RECORDS PROVIDED
>> start
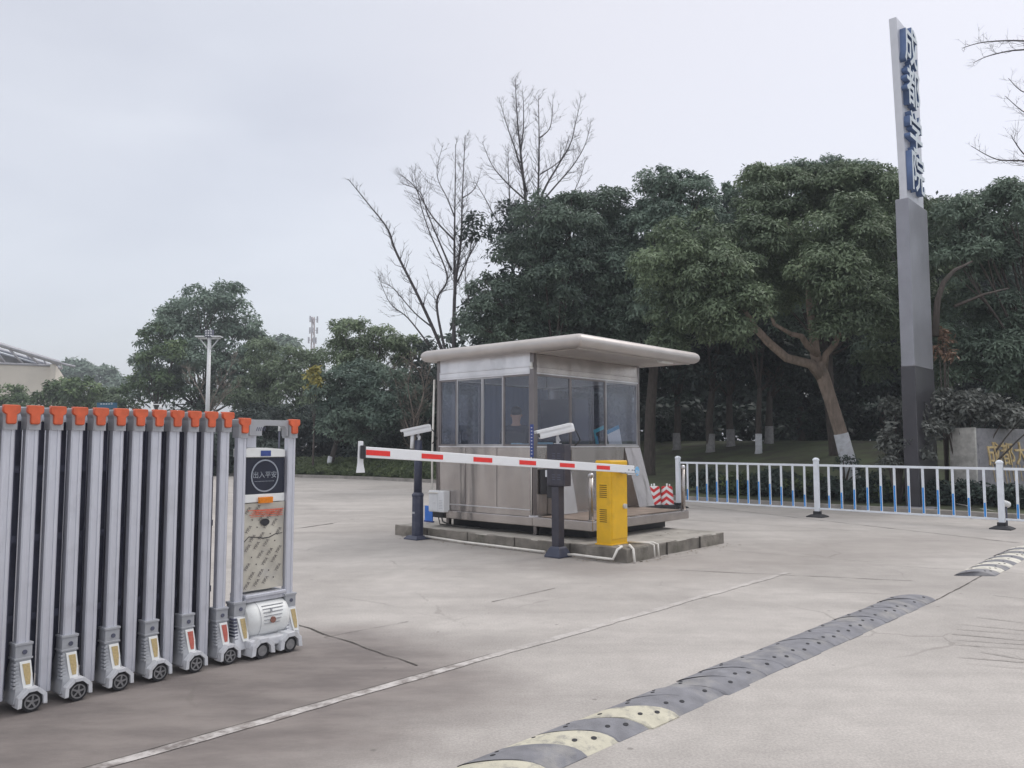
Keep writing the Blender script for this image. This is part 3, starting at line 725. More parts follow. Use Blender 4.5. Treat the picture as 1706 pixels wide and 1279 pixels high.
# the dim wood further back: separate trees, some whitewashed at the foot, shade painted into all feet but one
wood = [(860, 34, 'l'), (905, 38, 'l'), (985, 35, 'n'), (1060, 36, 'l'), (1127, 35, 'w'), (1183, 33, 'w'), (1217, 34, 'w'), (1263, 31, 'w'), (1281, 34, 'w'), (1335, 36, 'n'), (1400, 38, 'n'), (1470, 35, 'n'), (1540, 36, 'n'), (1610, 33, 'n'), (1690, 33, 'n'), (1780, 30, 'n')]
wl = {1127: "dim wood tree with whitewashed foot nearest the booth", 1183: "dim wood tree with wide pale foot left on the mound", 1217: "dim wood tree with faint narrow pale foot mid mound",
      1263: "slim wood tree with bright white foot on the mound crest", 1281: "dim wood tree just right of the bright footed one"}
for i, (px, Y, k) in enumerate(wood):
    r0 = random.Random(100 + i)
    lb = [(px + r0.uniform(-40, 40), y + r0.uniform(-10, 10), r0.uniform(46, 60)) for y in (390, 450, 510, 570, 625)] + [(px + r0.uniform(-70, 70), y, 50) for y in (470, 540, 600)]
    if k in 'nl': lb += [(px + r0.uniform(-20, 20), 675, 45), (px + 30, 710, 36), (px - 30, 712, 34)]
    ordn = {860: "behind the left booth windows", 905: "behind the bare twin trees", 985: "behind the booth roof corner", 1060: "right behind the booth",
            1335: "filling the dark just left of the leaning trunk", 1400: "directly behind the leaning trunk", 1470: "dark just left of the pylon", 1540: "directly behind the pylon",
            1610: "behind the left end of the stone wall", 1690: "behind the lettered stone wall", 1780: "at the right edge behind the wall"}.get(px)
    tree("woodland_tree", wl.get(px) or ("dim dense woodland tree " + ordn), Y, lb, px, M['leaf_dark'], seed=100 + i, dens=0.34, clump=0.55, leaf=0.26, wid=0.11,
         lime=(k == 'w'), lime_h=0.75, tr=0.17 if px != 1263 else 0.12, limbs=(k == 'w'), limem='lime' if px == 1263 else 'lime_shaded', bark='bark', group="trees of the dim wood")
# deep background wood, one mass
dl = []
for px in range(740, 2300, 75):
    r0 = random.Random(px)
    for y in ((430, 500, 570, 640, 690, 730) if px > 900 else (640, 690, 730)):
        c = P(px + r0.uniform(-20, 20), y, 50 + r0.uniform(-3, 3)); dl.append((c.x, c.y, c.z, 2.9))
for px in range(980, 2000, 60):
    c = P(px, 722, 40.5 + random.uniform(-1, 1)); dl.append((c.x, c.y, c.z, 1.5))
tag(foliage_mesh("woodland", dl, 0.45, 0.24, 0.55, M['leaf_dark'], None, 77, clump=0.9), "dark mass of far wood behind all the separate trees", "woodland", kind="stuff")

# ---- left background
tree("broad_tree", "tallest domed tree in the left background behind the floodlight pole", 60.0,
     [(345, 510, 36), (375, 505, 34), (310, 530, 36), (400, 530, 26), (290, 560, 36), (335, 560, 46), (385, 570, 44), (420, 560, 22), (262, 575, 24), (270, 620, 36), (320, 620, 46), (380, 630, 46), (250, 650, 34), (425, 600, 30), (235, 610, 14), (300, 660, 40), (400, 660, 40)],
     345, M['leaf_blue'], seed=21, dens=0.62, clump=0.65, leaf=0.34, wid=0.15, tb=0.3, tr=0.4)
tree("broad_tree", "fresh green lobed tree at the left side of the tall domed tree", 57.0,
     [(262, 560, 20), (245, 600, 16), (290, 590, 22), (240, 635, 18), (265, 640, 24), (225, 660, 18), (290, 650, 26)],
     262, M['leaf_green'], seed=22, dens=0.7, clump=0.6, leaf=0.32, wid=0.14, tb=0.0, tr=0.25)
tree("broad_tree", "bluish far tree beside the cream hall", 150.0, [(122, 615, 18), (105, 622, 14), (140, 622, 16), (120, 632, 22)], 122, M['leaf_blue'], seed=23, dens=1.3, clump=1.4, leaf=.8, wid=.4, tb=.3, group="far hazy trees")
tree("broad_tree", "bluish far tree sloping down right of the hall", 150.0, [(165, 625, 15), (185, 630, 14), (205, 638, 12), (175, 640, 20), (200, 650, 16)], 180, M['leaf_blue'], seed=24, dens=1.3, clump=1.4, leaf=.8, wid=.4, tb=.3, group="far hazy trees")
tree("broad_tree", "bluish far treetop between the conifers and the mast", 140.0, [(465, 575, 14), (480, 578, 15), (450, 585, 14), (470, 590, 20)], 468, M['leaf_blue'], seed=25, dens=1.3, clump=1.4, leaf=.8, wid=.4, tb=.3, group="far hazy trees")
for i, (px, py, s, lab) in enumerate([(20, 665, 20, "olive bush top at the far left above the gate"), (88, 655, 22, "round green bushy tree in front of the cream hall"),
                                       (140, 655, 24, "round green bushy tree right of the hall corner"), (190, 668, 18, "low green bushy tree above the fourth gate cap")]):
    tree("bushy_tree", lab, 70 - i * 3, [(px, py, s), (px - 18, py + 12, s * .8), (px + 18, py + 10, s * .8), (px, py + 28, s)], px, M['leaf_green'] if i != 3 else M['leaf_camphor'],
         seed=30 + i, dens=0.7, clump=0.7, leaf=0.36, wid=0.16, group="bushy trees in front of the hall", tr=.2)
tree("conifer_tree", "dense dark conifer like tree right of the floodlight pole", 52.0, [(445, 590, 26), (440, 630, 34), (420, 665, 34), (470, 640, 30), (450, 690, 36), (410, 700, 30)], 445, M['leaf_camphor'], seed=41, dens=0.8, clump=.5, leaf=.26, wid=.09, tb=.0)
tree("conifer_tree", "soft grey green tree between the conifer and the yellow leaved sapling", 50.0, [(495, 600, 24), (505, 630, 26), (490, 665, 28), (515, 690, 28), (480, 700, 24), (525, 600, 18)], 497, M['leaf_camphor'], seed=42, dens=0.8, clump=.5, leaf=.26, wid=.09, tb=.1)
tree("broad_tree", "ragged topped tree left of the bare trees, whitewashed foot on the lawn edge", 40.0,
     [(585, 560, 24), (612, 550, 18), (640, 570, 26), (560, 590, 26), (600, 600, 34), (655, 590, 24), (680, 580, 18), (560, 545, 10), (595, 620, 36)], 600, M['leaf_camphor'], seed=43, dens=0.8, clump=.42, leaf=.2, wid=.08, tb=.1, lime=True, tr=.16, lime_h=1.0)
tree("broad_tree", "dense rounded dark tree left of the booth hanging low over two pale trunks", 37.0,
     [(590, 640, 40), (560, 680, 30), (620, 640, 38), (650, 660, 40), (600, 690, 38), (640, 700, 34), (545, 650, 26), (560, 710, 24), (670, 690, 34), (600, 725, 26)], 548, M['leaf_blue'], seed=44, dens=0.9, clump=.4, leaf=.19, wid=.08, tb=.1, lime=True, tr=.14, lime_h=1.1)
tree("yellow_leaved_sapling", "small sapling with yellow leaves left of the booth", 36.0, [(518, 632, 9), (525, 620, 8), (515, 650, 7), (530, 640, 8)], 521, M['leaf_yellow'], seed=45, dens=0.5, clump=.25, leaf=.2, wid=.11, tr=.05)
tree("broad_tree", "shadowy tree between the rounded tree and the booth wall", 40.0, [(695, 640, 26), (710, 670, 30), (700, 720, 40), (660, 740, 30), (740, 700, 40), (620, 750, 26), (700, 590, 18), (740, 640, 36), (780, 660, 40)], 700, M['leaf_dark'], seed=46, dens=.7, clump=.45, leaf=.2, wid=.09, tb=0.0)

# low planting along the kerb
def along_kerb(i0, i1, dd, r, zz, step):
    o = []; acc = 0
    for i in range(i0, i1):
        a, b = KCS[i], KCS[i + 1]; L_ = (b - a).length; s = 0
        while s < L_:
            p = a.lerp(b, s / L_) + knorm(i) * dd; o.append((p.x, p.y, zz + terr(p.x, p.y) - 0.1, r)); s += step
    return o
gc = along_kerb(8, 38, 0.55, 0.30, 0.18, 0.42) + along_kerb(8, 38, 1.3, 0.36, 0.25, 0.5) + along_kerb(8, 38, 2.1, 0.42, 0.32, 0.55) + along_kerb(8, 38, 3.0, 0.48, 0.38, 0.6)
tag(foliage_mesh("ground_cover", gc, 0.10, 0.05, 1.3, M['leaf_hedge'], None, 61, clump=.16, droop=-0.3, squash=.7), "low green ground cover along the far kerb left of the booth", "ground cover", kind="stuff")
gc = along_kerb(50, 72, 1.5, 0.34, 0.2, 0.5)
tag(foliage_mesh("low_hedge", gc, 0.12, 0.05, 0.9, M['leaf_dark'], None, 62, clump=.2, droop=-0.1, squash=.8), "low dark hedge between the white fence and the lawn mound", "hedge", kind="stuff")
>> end
>> start
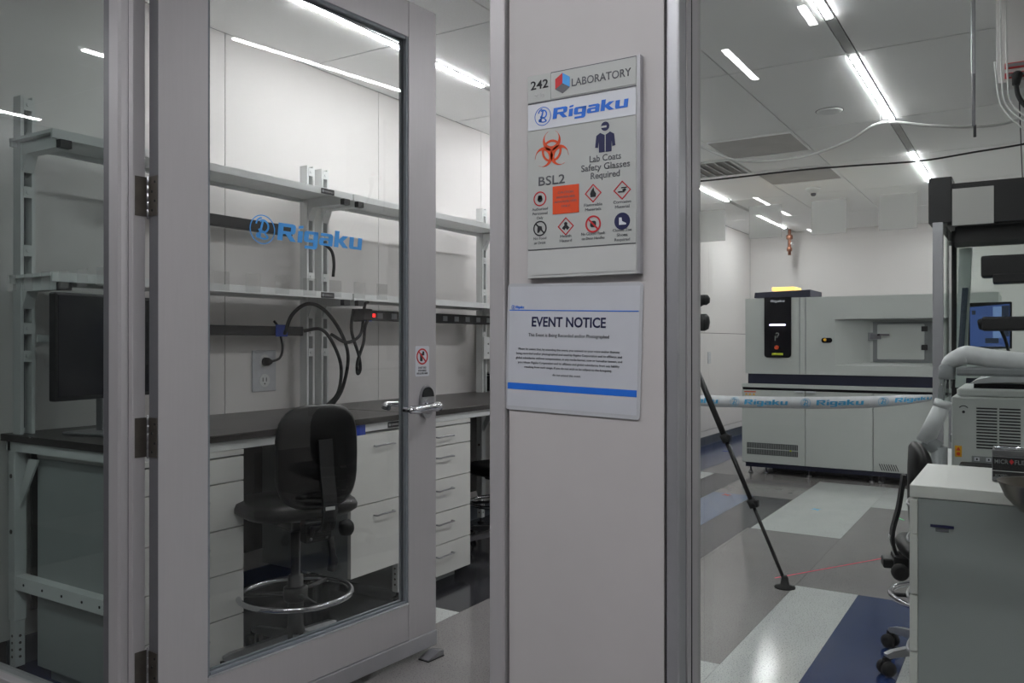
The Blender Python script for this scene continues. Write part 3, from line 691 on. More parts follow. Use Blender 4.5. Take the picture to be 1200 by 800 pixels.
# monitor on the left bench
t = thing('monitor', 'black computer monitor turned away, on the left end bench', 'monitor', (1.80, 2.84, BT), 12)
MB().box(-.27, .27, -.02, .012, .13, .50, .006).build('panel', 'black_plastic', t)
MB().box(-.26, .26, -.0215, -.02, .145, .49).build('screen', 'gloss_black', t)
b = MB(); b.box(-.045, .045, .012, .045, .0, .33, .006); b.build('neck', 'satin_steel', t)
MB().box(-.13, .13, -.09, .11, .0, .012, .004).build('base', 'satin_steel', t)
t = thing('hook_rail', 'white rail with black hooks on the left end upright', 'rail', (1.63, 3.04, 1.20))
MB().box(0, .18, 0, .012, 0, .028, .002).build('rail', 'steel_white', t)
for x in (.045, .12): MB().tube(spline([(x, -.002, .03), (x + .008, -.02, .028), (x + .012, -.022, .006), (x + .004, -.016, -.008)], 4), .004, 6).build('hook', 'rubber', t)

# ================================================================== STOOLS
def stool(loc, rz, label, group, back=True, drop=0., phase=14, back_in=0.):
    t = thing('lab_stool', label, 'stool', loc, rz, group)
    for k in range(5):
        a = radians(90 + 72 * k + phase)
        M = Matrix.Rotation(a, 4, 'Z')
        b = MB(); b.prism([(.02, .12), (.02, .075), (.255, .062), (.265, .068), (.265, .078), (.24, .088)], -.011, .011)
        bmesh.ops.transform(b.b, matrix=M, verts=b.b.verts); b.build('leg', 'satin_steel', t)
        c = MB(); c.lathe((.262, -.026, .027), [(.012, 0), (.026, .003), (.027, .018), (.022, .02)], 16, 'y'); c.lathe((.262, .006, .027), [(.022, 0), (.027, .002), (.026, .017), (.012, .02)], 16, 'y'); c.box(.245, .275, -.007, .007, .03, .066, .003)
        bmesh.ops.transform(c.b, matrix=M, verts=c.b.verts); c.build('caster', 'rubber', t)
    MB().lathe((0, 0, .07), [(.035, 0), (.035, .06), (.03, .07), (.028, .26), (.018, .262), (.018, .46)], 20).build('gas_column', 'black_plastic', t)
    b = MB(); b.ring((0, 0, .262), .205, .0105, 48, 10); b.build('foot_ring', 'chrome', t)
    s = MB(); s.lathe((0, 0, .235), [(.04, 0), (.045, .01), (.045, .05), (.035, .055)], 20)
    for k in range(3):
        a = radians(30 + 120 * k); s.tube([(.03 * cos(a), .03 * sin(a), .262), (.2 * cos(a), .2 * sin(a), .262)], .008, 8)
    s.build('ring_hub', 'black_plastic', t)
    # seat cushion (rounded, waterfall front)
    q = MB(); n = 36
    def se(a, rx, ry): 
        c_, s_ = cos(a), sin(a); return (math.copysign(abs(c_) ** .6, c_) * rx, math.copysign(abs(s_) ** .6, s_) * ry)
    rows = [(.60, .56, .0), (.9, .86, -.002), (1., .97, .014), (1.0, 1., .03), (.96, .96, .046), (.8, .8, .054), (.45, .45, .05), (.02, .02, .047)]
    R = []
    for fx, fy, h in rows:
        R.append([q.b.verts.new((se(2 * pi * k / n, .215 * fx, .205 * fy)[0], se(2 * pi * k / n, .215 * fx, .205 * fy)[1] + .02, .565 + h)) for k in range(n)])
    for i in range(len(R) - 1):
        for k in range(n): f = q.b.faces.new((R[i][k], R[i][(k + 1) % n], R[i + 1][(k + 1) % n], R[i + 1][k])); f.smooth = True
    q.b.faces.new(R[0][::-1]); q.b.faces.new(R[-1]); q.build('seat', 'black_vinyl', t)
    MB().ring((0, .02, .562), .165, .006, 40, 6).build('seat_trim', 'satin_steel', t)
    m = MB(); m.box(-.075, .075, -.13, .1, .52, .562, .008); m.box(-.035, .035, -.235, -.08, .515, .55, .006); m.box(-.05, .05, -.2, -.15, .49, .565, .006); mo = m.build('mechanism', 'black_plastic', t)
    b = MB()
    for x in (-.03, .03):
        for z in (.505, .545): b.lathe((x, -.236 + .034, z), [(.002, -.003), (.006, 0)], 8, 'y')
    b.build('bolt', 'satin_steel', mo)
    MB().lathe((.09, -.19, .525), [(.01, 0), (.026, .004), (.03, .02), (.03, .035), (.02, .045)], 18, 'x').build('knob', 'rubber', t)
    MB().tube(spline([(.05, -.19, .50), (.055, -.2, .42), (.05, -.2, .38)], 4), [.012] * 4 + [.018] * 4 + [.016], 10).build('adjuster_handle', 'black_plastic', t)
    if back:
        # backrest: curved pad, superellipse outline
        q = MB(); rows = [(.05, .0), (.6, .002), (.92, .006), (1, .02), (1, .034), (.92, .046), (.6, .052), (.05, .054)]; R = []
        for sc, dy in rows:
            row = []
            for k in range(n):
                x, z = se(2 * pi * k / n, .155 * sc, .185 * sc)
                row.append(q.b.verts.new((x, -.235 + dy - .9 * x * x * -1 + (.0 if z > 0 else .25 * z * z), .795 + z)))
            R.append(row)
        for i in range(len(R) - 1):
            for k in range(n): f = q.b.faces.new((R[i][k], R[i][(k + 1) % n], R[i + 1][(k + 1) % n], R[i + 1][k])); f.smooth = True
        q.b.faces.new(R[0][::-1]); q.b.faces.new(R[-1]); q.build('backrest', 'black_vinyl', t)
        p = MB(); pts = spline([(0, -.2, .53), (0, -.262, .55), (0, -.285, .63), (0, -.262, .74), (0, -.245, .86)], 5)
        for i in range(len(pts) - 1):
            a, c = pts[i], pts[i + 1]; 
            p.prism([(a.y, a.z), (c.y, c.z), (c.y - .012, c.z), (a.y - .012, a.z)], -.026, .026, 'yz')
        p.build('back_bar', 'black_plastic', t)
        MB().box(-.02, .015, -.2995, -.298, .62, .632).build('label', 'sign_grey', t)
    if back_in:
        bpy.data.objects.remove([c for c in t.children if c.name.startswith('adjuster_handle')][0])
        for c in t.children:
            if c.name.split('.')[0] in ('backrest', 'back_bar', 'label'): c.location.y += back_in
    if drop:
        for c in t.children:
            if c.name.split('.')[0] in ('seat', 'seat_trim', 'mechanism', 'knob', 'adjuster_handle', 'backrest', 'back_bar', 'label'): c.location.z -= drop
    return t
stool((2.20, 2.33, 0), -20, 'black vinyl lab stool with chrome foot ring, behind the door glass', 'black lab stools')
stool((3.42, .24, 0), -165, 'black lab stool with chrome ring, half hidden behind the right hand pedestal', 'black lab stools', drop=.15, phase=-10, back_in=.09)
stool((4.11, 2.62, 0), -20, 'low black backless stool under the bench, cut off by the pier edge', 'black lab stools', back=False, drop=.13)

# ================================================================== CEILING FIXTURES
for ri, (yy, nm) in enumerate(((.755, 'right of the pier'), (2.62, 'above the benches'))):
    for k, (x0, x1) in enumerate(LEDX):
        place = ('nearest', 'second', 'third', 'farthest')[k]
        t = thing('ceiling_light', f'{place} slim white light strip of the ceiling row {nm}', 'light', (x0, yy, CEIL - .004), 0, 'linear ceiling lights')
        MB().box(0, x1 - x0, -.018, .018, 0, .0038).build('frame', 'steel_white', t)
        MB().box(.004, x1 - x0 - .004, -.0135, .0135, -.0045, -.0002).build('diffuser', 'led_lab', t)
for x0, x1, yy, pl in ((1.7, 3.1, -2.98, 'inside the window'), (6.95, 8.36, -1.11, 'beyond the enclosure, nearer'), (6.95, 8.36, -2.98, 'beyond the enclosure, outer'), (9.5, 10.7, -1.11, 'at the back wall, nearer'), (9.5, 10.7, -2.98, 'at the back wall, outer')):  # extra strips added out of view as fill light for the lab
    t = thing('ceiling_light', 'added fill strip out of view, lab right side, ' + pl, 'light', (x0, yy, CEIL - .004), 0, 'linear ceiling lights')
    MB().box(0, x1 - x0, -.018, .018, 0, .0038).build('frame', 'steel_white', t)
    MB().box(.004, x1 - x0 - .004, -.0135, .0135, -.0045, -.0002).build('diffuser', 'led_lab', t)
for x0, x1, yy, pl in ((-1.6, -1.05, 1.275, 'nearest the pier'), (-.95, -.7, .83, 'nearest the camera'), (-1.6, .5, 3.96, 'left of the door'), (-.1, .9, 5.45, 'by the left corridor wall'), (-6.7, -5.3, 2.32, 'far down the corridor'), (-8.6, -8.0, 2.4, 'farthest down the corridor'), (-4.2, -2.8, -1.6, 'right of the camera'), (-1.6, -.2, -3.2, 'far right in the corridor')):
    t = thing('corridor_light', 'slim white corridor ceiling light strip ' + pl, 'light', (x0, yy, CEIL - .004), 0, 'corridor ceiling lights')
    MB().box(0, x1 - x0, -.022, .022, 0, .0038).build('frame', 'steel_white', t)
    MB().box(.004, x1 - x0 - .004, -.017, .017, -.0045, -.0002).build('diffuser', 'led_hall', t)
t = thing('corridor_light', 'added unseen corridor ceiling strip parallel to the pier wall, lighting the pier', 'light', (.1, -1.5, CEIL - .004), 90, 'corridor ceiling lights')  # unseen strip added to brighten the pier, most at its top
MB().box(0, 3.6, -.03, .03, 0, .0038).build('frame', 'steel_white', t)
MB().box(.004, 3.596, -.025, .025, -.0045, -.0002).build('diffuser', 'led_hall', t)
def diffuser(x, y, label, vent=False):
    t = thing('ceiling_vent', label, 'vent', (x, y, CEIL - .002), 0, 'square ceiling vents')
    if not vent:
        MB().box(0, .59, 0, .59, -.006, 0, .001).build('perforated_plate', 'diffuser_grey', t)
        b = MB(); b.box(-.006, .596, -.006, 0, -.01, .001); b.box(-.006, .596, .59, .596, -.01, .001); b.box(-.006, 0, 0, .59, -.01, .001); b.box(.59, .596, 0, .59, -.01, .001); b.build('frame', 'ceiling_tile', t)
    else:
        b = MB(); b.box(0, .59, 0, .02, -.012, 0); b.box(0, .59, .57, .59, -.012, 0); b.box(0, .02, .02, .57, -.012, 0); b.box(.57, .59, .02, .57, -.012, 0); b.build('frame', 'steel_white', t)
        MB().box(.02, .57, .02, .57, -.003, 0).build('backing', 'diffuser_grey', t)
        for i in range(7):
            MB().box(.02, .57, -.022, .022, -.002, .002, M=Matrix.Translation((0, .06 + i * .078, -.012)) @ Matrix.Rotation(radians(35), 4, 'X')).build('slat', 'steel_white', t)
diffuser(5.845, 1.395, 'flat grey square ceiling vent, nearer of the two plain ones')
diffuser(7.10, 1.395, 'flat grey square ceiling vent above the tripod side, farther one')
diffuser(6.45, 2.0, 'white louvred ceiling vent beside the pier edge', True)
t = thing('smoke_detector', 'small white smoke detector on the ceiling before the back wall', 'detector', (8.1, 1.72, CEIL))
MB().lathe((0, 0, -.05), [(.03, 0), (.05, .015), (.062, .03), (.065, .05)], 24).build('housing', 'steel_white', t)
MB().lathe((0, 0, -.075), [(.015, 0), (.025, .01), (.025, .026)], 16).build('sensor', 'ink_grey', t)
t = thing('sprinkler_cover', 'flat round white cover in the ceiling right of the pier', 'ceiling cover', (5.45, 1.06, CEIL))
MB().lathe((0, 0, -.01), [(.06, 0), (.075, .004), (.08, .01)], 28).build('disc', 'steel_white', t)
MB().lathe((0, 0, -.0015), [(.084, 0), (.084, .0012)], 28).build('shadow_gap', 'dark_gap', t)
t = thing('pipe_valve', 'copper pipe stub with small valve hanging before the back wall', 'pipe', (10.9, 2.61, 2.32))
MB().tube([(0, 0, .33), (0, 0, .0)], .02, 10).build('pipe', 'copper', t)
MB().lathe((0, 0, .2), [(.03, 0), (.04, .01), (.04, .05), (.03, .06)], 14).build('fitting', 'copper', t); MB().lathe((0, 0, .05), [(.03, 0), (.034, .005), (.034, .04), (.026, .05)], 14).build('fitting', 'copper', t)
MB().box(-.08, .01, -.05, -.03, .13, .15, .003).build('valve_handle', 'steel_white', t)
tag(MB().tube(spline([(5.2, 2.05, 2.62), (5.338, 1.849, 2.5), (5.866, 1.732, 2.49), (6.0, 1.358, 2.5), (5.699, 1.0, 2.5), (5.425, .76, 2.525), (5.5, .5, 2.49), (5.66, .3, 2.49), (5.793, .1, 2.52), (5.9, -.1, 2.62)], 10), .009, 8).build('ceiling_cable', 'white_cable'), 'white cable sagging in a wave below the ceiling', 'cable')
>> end
PROBLEM TO WORK ON
Go through the data above and find the lines with the word "wide". Copy each of those lines.

ANSWER TO THIS PROBLEM
Keep writing the Blender script for this image. This is part 3, starting at line 725. More parts follow. Use Blender 4.5. Treat the picture as 1706 pixels wide and 1279 pixels high.
wl = {1127: "dim wood tree with whitewashed foot nearest the booth", 1183: "dim wood tree with wide pale foot left on the mound", 1217: "dim wood tree with faint narrow pale foot mid mound",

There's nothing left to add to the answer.